Loving-kindness practice starts with the self. Many of us are quick to judge ourselves or focus on what we “should” be doing. In DBT, we recognize that self-compassion is a skill — something we can practice, not just an abstract idea. By nurturing kindness toward ourselves, we create a foundation that allows us to extend compassion outward to others. Here is a step-by-step guide:

  1. Begin by settling in
    Find a quiet, comfortable space. Sit in a way that feels supportive to your body. If it feels safe, gently close your eyes or soften your gaze.
    Take a few slow, steady breaths, allowing your body to arrive in this moment.

    Start wherever feels most accessible
    Many practices begin with offering kindness to yourself. However, if directing kindness inward feels difficult or uncomfortable, you are welcome to begin with someone else. You might choose a loved one, a neutral person, or even all beings.
    There is no wrong starting place. Do what feels right and supportive for you.

    If you choose to start with yourself
    Bring your attention to yourself. You are not trying to force a feeling, only offering an intention.
    Silently or aloud, repeat these phrases at a pace that feels natural:

    • May I be safe.

    • May I be happy.

    • May I be healthy.

    As you repeat each phrase, imagine offering warmth, goodwill, or gentle care outward, like a quiet signal of kindness moving through and beyond you.

    If self-critical thoughts, discomfort, or distraction arise, simply notice them without judgment and softly return to the phrases.

    Extend kindness to someone you care about
    Picture someone you feel warmth or affection toward.
    Repeat the phrases, using their name:

    • May Sam be safe.

    • May Sam be happy.

    • May Sam be healthy.

    Include a neutral person
    Bring to mind someone you neither strongly like nor dislike, such as a coworker, neighbor, or someone you see in passing.
    Offer the same phrases to them, practicing balanced, impartial kindness.

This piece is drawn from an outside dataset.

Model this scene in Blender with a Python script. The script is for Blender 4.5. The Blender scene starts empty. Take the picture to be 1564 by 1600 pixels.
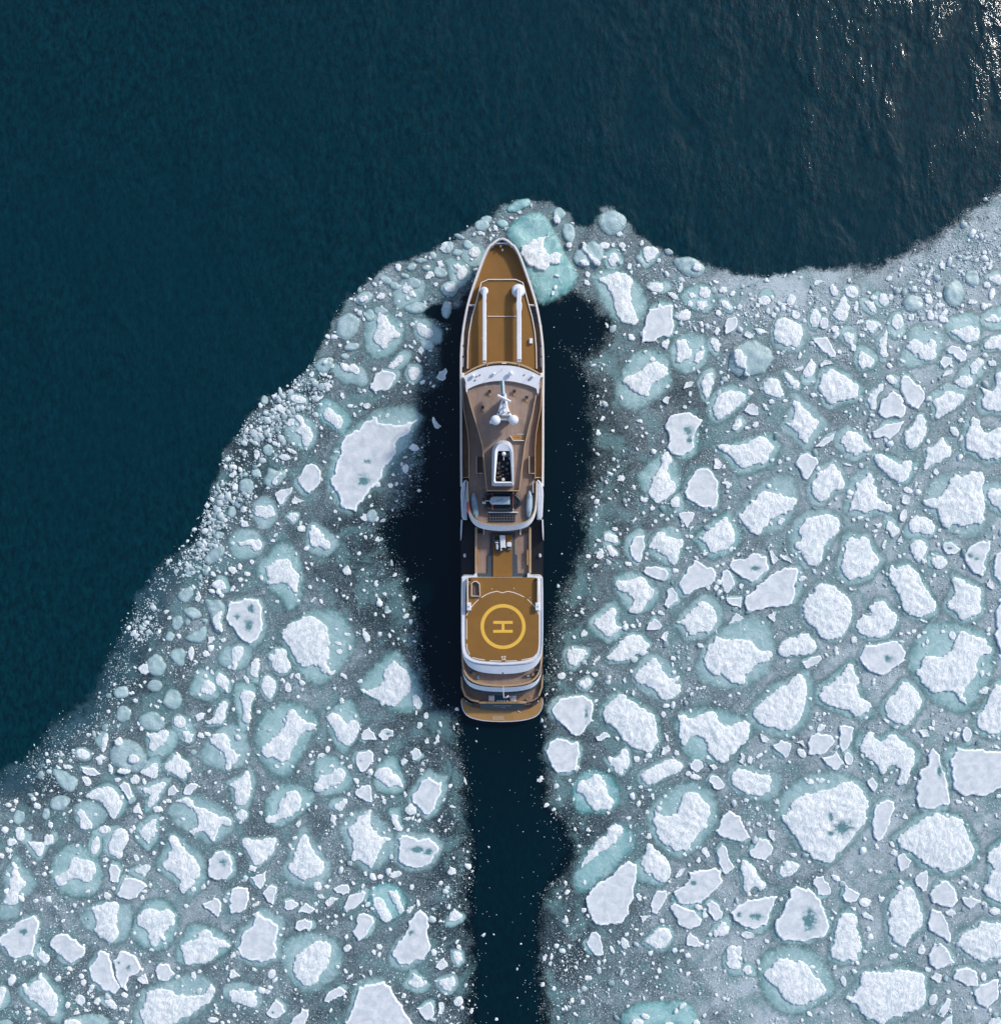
import bpy, bmesh, math, random
import numpy as np
from mathutils import Vector, noise
from mathutils.geometry import delaunay_2d_cdt
R = math.radians
sc = bpy.context.scene
COL = sc.collection

# ---------------------------------------------------------------- camera
CAM_H = 150.0
cam_d = bpy.data.cameras.new('camera')
cam = bpy.data.objects.new('camera', cam_d)
COL.objects.link(cam)
cam.location = (0, 0, CAM_H)
cam.rotation_euler = (0, 0, 0)
cam_d.sensor_fit = 'VERTICAL'
cam_d.sensor_height = 24
cam_d.lens = 12 * CAM_H / 80.0
cam_d.clip_end = 20000
cam_d.clip_start = 1
sc.camera = cam

# ---------------------------------------------------------------- sky and sun
SUN_EL, SUN_AZ = 34.0, 40.0          # azimuth counted from +x towards +y
w = bpy.data.worlds.new('World')
sc.world = w
w.use_nodes = True
nt = w.node_tree
bg = nt.nodes['Background']
sky = nt.nodes.new('ShaderNodeTexSky')
sky.sky_type = 'NISHITA'
sky.sun_disc = False
sky.sun_elevation = R(SUN_EL)
sky.sun_rotation = R(90 - SUN_AZ)
sky.air_density = 0.7
sky.dust_density = 0.9
sky.ozone_density = 0.0
nt.links.new(sky.outputs[0], bg.inputs[0])
bg.inputs[1].default_value = 0.145
sd = bpy.data.lights.new('sun', 'SUN')
sd.energy = 1.8
sd.angle = R(5)
sd.color = (1.0, 0.94, 0.86)
sun = bpy.data.objects.new('sun', sd)
COL.objects.link(sun)
sdir = Vector((math.cos(R(SUN_EL)) * math.cos(R(SUN_AZ)), math.cos(R(SUN_EL)) * math.sin(R(SUN_AZ)), math.sin(R(SUN_EL))))
sun.rotation_euler = sdir.to_track_quat('Z', 'Y').to_euler()
sun.location = (60, 50, 60)

sc.view_settings.view_transform = 'Standard'
sc.view_settings.look = 'None'
sc.view_settings.exposure = 0.70
sc.view_settings.gamma = 1.0
sc.cycles.transparent_max_bounces = 16
sc.cycles.max_bounces = 6

# ---------------------------------------------------------------- coordinates: photo pixel + height -> metres
def S(px, py, z=0.0):
    k = 0.1 * (CAM_H - z) / CAM_H
    return ((px - 782.0) * k, (800.0 - py) * k)

# ---------------------------------------------------------------- materials
def mat(name):
    m = bpy.data.materials.new(name)
    m.use_nodes = True
    n = m.node_tree
    return m, n, n.nodes['Principled BSDF']
def N(n, t, **k):
    x = n.nodes.new(t)
    for a, b in k.items():
        setattr(x, a, b)
    return x
def L(n, a, b):
    n.links.new(a, b)
def coords(n, scale=(1, 1, 1), rot=(0, 0, 0), geo=True):
    g = N(n, 'ShaderNodeNewGeometry')
    mp = N(n, 'ShaderNodeMapping')
    L(n, g.outputs['Position'], mp.inputs[0])
    mp.inputs['Scale'].default_value = scale
    mp.inputs['Rotation'].default_value = rot
    return mp.outputs[0]
def tnoise(n, vec, scale, detail=4, rough=0.55, dist=0.0, ntype='FBM'):
    t = N(n, 'ShaderNodeTexNoise')
    try: t.noise_type = ntype
    except Exception: pass
    L(n, vec, t.inputs['Vector'])
    t.inputs['Scale'].default_value = scale
    t.inputs['Detail'].default_value = detail
    t.inputs['Roughness'].default_value = rough
    t.inputs['Distortion'].default_value = dist
    return t.outputs[0]
def maprange(n, v, a, b, c=0.0, d=1.0, smooth=False):
    m = N(n, 'ShaderNodeMapRange')
    if smooth: m.interpolation_type = 'SMOOTHSTEP'
    L(n, v, m.inputs['Value'])
    for i, q in zip((1, 2, 3, 4), (a, b, c, d)):
        m.inputs[i].default_value = q
    return m.outputs[0]
def mathn(n, op, a, b=None, clamp=False):
    m = N(n, 'ShaderNodeMath', operation=op)
    m.use_clamp = clamp
    for i, q in enumerate((a, b)):
        if q is None: continue
        if hasattr(q, 'links'): L(n, q, m.inputs[i])
        else: m.inputs[i].default_value = q
    return m.outputs[0]
def mixc(n, fac, a, b):
    m = N(n, 'ShaderNodeMix', data_type='RGBA')
    ins = [m.inputs[0], m.inputs[6], m.inputs[7]]
    for s, q in zip(ins, (fac, a, b)):
        if hasattr(q, 'links'): L(n, q, s)
        elif isinstance(q, (int, float)): s.default_value = q
        else: s.default_value = (*q, 1)
    return m.outputs[2]
def attr(n, name):
    a = N(n, 'ShaderNodeAttribute')
    a.attribute_name = name
    return a.outputs['Fac']
def bump(n, h, strength, dist, bs, prev=None):
    b = N(n, 'ShaderNodeBump')
    L(n, h, b.inputs['Height'])
    b.inputs['Strength'].default_value = strength
    b.inputs['Distance'].default_value = dist
    if prev is not None: L(n, prev, b.inputs['Normal'])
    if bs is not None: L(n, b.outputs[0], bs.inputs['Normal'])
    return b.outputs[0]
def rnd(n):
    return N(n, 'ShaderNodeObjectInfo').outputs['Random']

def m_water():
    m, n, b = mat('sea water')
    v1 = coords(n, (1.0, 0.38, 1.0), (0, 0, R(22)))
    v2 = coords(n, (1.0, 0.5, 1.0), (0, 0, R(-12)))
    v3 = coords(n, (1.0, 0.6, 1.0), (0, 0, R(48)))
    big = tnoise(n, v1, 0.16, 3, 0.5, 0.2)
    mid = tnoise(n, v2, 0.85, 4, 0.55, 0.25)
    m2 = tnoise(n, v3, 2.1, 4, 0.6, 0.2)
    fine = tnoise(n, v1, 3.4, 3, 0.6, 0.2)
    calm_shade = attr(n, 'calm_shade')
    s = mathn(n, 'ADD', mathn(n, 'MULTIPLY', big, 0.7), mathn(n, 'MULTIPLY', mid, 0.42))
    s = mathn(n, 'ADD', s, mathn(n, 'ADD', mathn(n, 'MULTIPLY', m2, 0.20), mathn(n, 'MULTIPLY', fine, 0.08)))
    s = mathn(n, 'MULTIPLY', s, mathn(n, 'SUBTRACT', 1.0, mathn(n, 'MULTIPLY', calm_shade, 0.93)))
    gust = maprange(n, tnoise(n, v3, 0.10, 3, 0.6, 0.5), 0.36, 0.72, 0.5, 2.3)
    s = mathn(n, 'MULTIPLY', s, gust)
    bump(n, s, 0.26, 1.0, b)
    mot = tnoise(n, v2, 1.3, 6, 0.75, 0.3)
    c = mixc(n, maprange(n, mot, 0.38, 0.68), (0.0, 0.0115, 0.0180), (0.0004, 0.038, 0.051))
    wide = tnoise(n, coords(n, (1, 1, 1)), 0.018, 2, 0.5)
    c = mixc(n, maprange(n, wide, 0.35, 0.65, 0, 0.5), c, (0.0002, 0.024, 0.036))
    fl = mathn(n, 'MULTIPLY', maprange(n, tnoise(n, v1, 1.6, 5, 0.8), 0.64, 0.76), maprange(n, tnoise(n, v1, 0.12, 3, 0.6), 0.42, 0.62))
    c = mixc(n, mathn(n, 'MULTIPLY', fl, 0.6), c, (0.008, 0.09, 0.115))
    c = mixc(n, calm_shade, c, (0.0, 0.0075, 0.0120))  # calm water darkened in its colour: shading by the ice, plus depth
    L(n, c, b.inputs['Base Color'])
    b.inputs['Roughness'].default_value = 0.06
    b.inputs['IOR'].default_value = 1.333
    return m
def m_snow(name='packed snow', plate=False):
    m, n, b = mat(name)
    v = coords(n)
    a = tnoise(n, v, 0.9, 6, 0.6, 0.5)
    f = tnoise(n, v, 4.0, 5, 0.65, 0.4)
    rg = tnoise(n, coords(n, (1.0, 0.5, 1.0), (0, 0, R(-28))), 2.0, 5, 0.6, 1.3, 'RIDGED_MULTIFRACTAL')
    if plate:
        c = mixc(n, maprange(n, a, 0.35, 0.68), (0.74, 0.76, 0.755), (0.54, 0.59, 0.60))
        rim = attr(n, 'rim')
        c = mixc(n, maprange(n, rim, 0.15, 0.75), c, (0.88, 0.915, 0.915))
        c = mixc(n, maprange(n, f, 0.62, 0.74, 0, 0.55), c, (0.36, 0.45, 0.48))
        c = mixc(n, maprange(n, tnoise(n, v, 0.45, 5, 0.65, 0.6), 0.56, 0.72, 0, 0.6), c, (0.45, 0.53, 0.56))
    else:
        c1 = tnoise(n, coords(n, (1.0, 0.55, 1.0), (0, 0, R(-28))), 1.15, 5, 0.55, 1.1)
        cr = mathn(n, 'ABSOLUTE', mathn(n, 'SUBTRACT', c1, 0.5))
        crest = maprange(n, cr, 0.0, 0.10, 1, 0, True)
        c2 = mathn(n, 'ABSOLUTE', mathn(n, 'SUBTRACT', tnoise(n, v, 2.6, 4, 0.6, 0.8), 0.5))
        crest2 = maprange(n, c2, 0.0, 0.10, 1, 0, True)
        rg = mathn(n, 'ADD', mathn(n, 'MULTIPLY', crest, 0.65), mathn(n, 'MULTIPLY', crest2, 0.35))
        c = mixc(n, maprange(n, rg, 0.05, 0.8), (0.58, 0.66, 0.66), (0.905, 0.905, 0.88))
        c = mixc(n, maprange(n, f, 0.56, 0.70, 0, 0.6), c, (0.48, 0.585, 0.60))
        c = mixc(n, maprange(n, tnoise(n, v, 0.4, 4, 0.6), 0.55, 0.72, 0, 0.3), c, (0.62, 0.72, 0.73))
    pond = attr(n, 'pond')
    e = mathn(n, 'ADD', pond, mathn(n, 'MULTIPLY', mathn(n, 'SUBTRACT', tnoise(n, v, 1.5, 6, 0.8), 0.5), 2.3))
    pf = maprange(n, e, 0.62, 0.85, 0, 1, True)
    c = mixc(n, maprange(n, e, 0.25, 0.7, 0, 0.7), c, (0.36, 0.47, 0.49))
    c = mixc(n, pf, c, (0.12, 0.25, 0.26))
    L(n, c, b.inputs['Base Color'])
    L(n, maprange(n, pf, 0, 1, 0.62, 0.25), b.inputs['Roughness'])
    if plate:
        h = mathn(n, 'ADD', mathn(n, 'MULTIPLY', a, 0.4), mathn(n, 'MULTIPLY', f, 0.22))
        bump(n, h, 0.35, 0.4, b)
    else:
        h = mathn(n, 'ADD', mathn(n, 'MULTIPLY', rg, 0.20), mathn(n, 'MULTIPLY', tnoise(n, v, 7.0, 4, 0.7), 0.20))
        bump(n, h, 0.6, 0.32, b)
    return m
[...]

    Include someone you are angry with
    If it feels appropriate, gently bring to mind someone with whom you experience tension.
    Offer the same phrases, remembering that extending kindness does not excuse harm or remove boundaries. It simply acknowledges shared humanity.
    If this step feels too activating, it is okay to skip it or choose someone less charged.

    Expand to all beings
    Let your awareness widen to include strangers, your community, and eventually all living beings.
    Repeat:

    • May all beings be safe, happy, healthy, and at peace.

    Reflect and close
    Take a few breaths and notice what is present for you now. There is no “right” outcome.
    Even a few minutes of this practice, done regularly, can gently soften self-criticism and support emotional resilience.

    Loving-kindness is not about pretending everything is okay, forcing yourself to feel positive, or bypassing pain. It does not mean excusing harmful behavior, ignoring boundaries, or invalidating your own emotions. In DBT, loving-kindness is about changing how we relate to our internal experience, not erasing it. The practice invites a stance of gentle awareness and compassion alongside difficult thoughts and feelings, allowing space for both care and clarity to exist at the same time.

    This practice helps you respond rather than react, approach challenges with an open heart, and cultivate connection with yourself and others. As you start to navigate the new year consider choosing an intention that doesn’t ask you to hustle for your worth. Let kindness be the practice and let compassion be the direction. One small moment at a time, you can build a year that feels more grounded, connected, and true to you.